[WHAT IS REQUIRED]:
Copy every line of the data that includes the string "scene".

[DATASET EXCERPTS]:
-.-.-
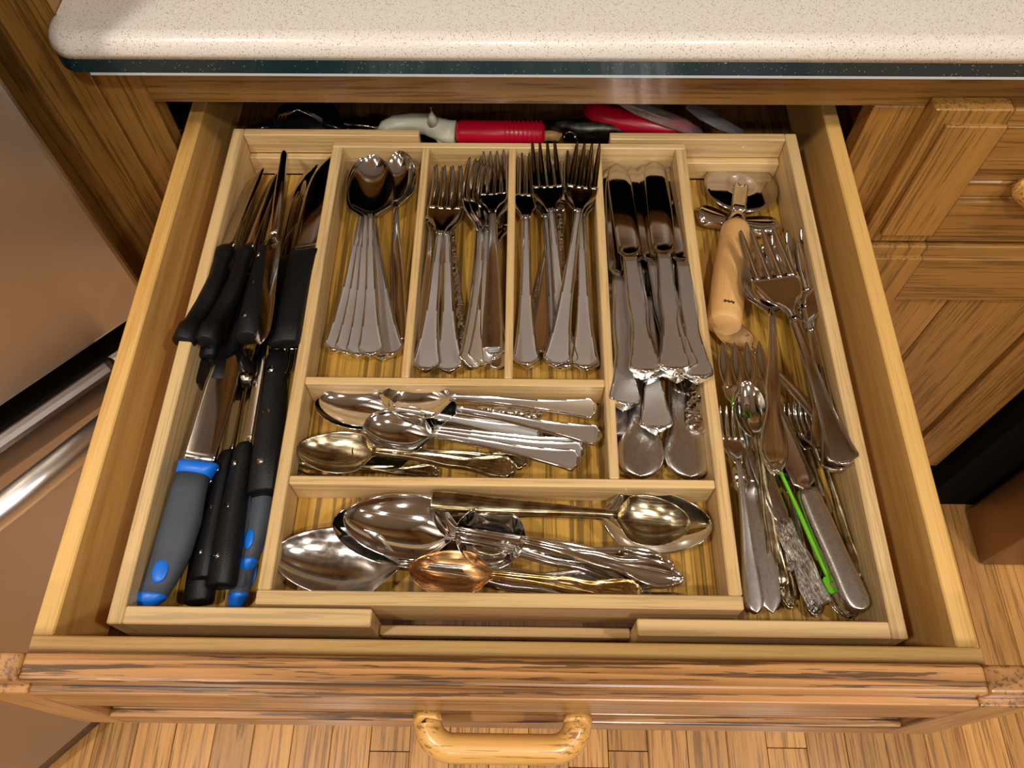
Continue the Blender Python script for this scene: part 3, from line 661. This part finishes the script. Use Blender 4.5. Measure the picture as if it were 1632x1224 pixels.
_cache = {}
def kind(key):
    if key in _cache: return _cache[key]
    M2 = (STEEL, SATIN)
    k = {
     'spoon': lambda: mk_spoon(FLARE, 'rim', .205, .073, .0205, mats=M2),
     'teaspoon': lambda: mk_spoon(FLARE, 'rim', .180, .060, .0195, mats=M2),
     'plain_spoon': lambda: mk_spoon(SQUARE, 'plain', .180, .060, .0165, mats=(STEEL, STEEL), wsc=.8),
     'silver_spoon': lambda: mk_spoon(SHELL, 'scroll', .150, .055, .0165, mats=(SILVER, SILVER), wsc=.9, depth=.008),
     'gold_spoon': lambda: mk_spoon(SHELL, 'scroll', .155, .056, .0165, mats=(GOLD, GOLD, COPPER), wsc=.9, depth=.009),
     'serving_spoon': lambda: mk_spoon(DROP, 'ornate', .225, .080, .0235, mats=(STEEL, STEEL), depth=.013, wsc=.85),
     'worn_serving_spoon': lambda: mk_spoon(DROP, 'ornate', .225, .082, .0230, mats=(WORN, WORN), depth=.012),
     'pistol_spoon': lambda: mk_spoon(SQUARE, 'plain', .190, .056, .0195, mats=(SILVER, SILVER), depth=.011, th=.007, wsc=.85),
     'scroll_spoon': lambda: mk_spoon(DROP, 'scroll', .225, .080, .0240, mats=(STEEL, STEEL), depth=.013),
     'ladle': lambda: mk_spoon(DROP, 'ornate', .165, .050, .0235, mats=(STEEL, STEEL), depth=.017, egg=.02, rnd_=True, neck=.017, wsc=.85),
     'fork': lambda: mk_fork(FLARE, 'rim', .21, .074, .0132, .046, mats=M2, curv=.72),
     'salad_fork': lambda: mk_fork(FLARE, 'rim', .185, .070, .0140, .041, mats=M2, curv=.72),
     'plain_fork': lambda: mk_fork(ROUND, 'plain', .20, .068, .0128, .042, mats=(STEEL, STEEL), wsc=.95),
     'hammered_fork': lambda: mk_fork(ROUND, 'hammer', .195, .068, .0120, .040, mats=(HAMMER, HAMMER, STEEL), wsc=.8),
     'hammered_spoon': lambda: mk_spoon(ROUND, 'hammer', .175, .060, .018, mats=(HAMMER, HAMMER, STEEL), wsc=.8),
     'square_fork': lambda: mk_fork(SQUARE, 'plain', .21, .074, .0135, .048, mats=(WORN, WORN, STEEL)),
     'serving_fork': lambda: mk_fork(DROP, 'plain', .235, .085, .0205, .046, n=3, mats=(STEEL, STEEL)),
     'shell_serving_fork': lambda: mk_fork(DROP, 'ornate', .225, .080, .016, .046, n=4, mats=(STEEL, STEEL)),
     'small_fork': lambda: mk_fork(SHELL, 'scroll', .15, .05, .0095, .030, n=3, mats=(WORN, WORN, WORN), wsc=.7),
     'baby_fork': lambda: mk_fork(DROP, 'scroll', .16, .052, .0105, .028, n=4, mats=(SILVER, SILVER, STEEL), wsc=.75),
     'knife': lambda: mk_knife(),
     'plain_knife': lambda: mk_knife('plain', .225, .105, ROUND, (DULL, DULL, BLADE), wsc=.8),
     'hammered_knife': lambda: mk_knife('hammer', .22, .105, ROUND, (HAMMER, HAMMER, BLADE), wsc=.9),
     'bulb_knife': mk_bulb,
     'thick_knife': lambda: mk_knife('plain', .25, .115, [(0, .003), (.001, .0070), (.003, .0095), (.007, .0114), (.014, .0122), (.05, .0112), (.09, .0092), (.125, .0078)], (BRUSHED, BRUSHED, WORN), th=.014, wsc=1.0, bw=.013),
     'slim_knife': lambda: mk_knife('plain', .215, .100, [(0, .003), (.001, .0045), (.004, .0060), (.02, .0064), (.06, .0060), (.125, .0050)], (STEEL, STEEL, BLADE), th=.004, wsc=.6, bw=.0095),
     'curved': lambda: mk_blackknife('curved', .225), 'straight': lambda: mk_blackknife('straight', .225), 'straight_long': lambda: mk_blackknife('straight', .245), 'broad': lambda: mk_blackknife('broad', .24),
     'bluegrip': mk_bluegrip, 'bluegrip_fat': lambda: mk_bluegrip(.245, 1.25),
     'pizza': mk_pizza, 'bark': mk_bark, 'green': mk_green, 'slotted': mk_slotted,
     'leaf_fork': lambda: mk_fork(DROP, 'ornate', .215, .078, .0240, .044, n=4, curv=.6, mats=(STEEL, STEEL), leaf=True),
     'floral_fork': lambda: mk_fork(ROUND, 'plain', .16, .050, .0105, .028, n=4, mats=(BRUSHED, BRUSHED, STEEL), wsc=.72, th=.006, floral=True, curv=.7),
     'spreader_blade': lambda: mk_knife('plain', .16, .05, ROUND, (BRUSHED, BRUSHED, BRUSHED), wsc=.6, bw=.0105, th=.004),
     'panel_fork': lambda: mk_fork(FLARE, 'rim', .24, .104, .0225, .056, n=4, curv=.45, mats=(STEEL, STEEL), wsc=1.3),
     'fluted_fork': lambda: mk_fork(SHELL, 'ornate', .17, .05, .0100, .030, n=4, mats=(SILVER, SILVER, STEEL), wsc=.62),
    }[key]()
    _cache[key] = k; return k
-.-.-
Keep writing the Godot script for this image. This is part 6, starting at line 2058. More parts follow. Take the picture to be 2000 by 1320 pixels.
-.-.-
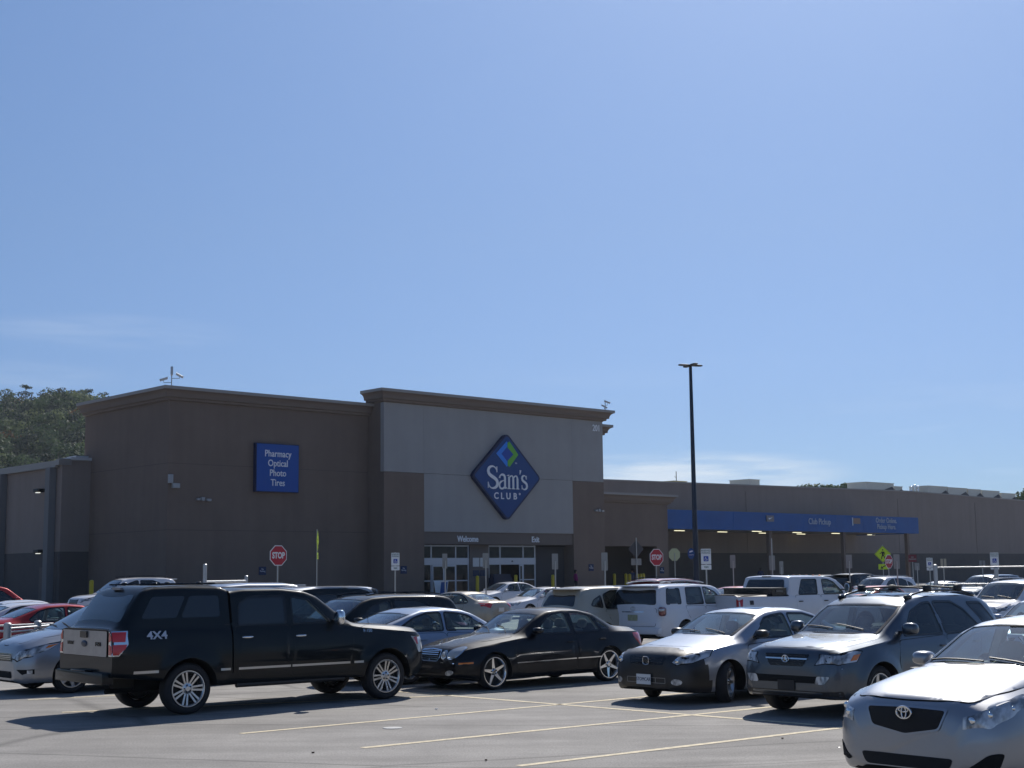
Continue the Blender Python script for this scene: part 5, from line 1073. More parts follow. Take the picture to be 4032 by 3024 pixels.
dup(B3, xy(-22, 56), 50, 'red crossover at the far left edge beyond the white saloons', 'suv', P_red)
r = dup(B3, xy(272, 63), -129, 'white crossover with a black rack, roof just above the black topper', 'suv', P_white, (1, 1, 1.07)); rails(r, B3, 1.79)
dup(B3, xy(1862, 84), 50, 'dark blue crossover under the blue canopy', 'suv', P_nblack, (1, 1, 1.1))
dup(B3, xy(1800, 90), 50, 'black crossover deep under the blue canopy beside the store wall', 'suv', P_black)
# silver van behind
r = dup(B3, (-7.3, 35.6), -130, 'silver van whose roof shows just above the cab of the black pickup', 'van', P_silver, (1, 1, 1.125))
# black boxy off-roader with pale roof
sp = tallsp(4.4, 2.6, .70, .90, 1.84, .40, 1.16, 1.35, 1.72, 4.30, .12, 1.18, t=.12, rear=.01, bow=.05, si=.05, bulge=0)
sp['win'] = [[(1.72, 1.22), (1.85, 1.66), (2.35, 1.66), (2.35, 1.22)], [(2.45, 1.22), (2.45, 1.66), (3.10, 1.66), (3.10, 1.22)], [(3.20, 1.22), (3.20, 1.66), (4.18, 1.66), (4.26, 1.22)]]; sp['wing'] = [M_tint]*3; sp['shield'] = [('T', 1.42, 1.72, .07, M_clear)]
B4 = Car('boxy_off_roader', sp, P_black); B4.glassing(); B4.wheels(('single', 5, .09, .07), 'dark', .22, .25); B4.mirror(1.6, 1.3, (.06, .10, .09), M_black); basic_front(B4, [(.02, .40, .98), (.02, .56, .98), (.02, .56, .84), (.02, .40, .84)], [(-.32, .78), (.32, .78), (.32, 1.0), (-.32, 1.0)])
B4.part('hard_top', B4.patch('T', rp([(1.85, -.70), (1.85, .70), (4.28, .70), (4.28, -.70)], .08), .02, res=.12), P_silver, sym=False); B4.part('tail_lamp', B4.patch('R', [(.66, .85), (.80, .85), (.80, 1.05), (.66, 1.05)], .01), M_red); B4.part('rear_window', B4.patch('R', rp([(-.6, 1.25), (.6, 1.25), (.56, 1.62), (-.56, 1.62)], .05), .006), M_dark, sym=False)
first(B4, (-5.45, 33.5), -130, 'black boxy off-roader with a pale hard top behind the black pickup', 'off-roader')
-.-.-
[CORRECT ANSWER]:
Continue the Blender Python script for this scene: part 3, from line 661. This part finishes the script. Use Blender 4.5. Measure the picture as if it were 1632x1224 pixels.
Continue the Blender Python script for this scene: part 5, from line 1073. More parts follow. Take the picture to be 4032 by 3024 pixels.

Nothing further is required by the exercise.